Water pumpkins, tomatoes, cucumbers, courgettes......eyerything!.

Whats that bright ball in the sky?
One week it's monsoon season and you're using a gondola to get around the garden, then the next week it's bone dry and you're lugging watering cans and hoses around the place! Whatever the reason July has officially decided to behave as it ought bringing forth sunshine and warm overcast days. And now the problem of watering rears it's ugly head. Regular watering is essential for good crops particularly so for tomatoes, pumpkins, courgettes and cucumbers. But in general all crops fare better when they have a regular dependable water supply.

Irregular watering causes what Jack has nicknamed "smiling tomatoes", tomatoes whose skin cracks in the shape of a big smile inviting in moulds to rot the fruit in record time.

Don't forget to put a flat rock under the baby Pumpkin
Cucumbers are mostly made up of H2o, they need regular watering to get to a decent size and retain all the moist green-ness that we grow them for.

Pumpkins and courgettes which should be setting fruit now need copious amounts of water to fill out to the required sizes. If you are growing watery fleshed "Jack-o-lanterns" for Halloween carving or contest winning "Atlantic giants" you had better lorry the water into them. Even smaller varieties, gown for cooking and eating wont do well unless they get enough water at this crucial stage.

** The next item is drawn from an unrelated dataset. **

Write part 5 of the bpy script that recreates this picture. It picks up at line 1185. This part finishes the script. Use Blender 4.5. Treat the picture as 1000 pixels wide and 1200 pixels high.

draining the water butt dry in record time
It goes without saying that rainwater is the best. Mind you even the largest water butts can run out at speed when the watering rush is on so try to gather more than you think you need for these dry times. Tap water is fine but added ingredients from treatment works won't agree with every plant,(my cat will look for rainwater outside rather than drink water from the tap-perhaps he has more sense than myself?) and if you have a naturally limy or hard water you can change the soil pH too far in a direction plants wont like. With all the talk of water metres and water charges we gardeners will have to come up with a long term water strategy for the garden. So prepare to sink a well or a rainwater collection tank with a pump in the next few years.

Just as the weather warmed up the last parsnip and beetroot seeds finally germinated. Probably with all the rain that came before the ground was just too cold for them to germinate. If you have seedlings just transplanted out or seedlings just germinating don't forget to keep them watered too.